Gilbert Jodrell later oversaw the raising of a memorial to Ann Tolson in All Saints Church, Isleworth which escaped the devastating fire of 1943.

The inscription states “Since her decease a charity has been established and now subsist, under the prudent care and attention of those to whom the conduct of it is committed, by the name and description of Tolson’s Almshouses.”

Parthenia Drive is named after Parthenia Hayburn whose trust comprised a single property in Chiswick (15 Bolton Road) which was bequeathed by the late Parthenia Hayburn in 1971 for the charitable purpose of accommodating old people where they can have some of their possessions and where husband and wife will not be separated.

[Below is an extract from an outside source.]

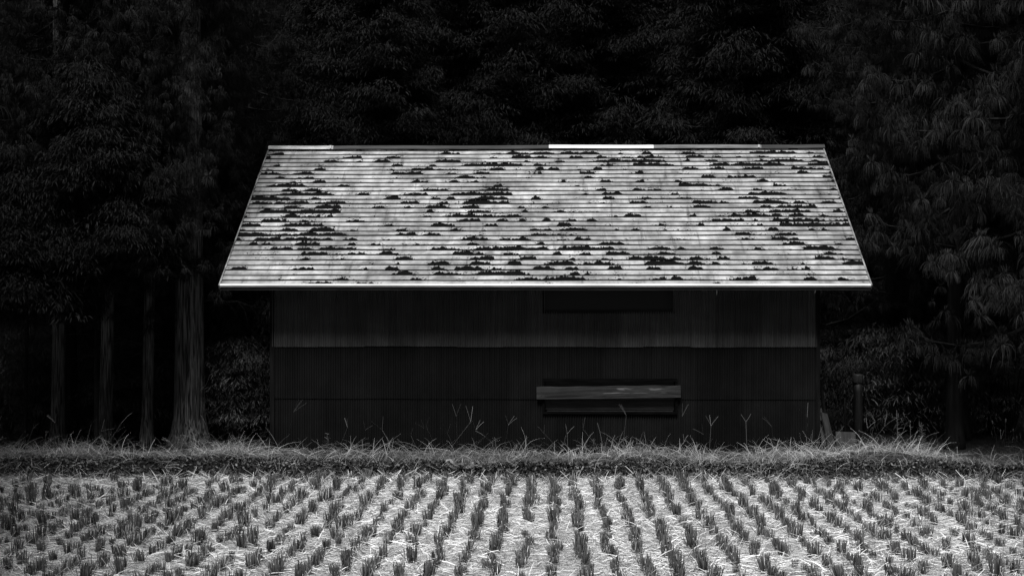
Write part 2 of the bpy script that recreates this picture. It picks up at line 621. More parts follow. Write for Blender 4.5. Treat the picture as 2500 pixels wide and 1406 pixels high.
# back and sides
mb = MB()
corr(mb, XL, XR, -0.1, ZE + 0.2, YB, 'x', 1)
part(mb, 'back_wall', M['wall_dark'])
for xx, sg in ((XL, -1), (XR, 1)):
    mb = MB()
    n = 176 * 4
    s_ = np.linspace(YF, YB, n + 1)
    wv = np.sin((s_ - YF) / PITCH * 2 * np.pi) * 0.0055
    top = ZE + 0.25 + (1 - np.abs(s_ - YR) / (YR - YF)) * (ZR - ZE - 0.36)
    v = np.array([np.stack([xx + sg * (0.006 + wv), s_, t_ * top - 0.1 * (1 - t_)], -1) for t_ in (0, 0.5, 1)])
    i = (np.arange(2)[:, None] * (n + 1) + np.arange(n)[None]).ravel()
    mb.add(v.reshape(-1, 3), np.stack([i, i + 1, i + n + 2, i + n + 1], -1))
    part(mb, 'side_wall', M['wall_dark'])
    mb = MB()
    mb.box(xx - 0.028 if sg < 0 else xx - 0.03, xx + 0.03 if sg < 0 else xx + 0.028, YF - 0.034, YF + 0.02, -0.1, ZE + 0.15)
    part(mb, 'corner_trim', M['corner'])

# openings: recessed dark boards, frames
for (x0, x1, z0, z1), nm in ((W1, 'lower'), (W2, 'upper')):
    low = nm == 'lower'
    mb = MB()
    dp = 0.07 if low else 0.02
    mb.box(x0 - 0.02, x1 + 0.02, YF + dp, YF + dp + 0.02, z0 - 0.02, z1 + 0.02)
    win = part(mb, 'window', M['pane'], shed, False, 'boarded opening low in the front wall' if low else 'dark opening just under the eave')
    mb = MB()
    t_ = 0.028
    pr = 0.038 if low else 0.03
    mb.box(x0 - t_, x1 + t_, YF - pr, YF + 0.07, z0 - t_ * 1.1, z0)
    mb.box(x0 - t_, x1 + t_, YF - pr, YF + 0.07, z1, z1 + t_ * 1.3)
    mb.box(x0 - t_, x0, YF - pr + 0.003, YF + 0.07, z0, z1)
    mb.box(x1, x1 + t_, YF - pr + 0.003, YF + 0.07, z0, z1)
    part(mb, 'window_frame', M['frame'], win)
    if low:
        mb = MB()
        mb.box(x0 + 0.03, x1 - 0.03, YF - 0.02, YF + 0.069, z0 + 0.002, z0 + 0.012)
        part(mb, 'sill_strip', M['post'], win)
        mb = MB()
        for k in range(3):
            za = z0 + 0.02 + k * 0.13
            mb.box(x0 + 0.01, x1 - 0.01, YF + 0.03, YF + 0.05, za, za + 0.122)
        part(mb, 'inner_board', M['wood_dark'], win)

# weathered plank nailed across the lower opening
pl = (px(1310, 18.93), px(1662, 18.93))
zc = (zwall(960.5), zwall(957))
cx, cz = (pl[0] + pl[1]) / 2, zwall(960)
L = pl[1] - pl[0]
nn, hh = 40, 0.081
mb = MB()
s_ = np.linspace(-L / 2, L / 2, nn + 1)
up = hh * (1 + 0.02 * np.sin(s_ * 5)) + 0.003 * np.sin(s_ * 13)
lo = -hh * (1 + 0.02 * np.sin(s_ * 4 + 1))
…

When the latest incarnation of the Tolson Almshouses was built in 2011 the Isleworth Society requested they should retain the Tolson name as it plays a great part in the history of Isleworth whereas the name Parthenia ‘means nothing locally’ although the finance to build this new development was from the Parthenia Hayburn Trust. The Isleworth & Hounslow Charity therefore applied to the Council to name the slip road next to Tolson House ‘Parthenia Drive’.

The Glossop and Farnell families were trustees of the almshouses as they were with Farnell’s Almshouses.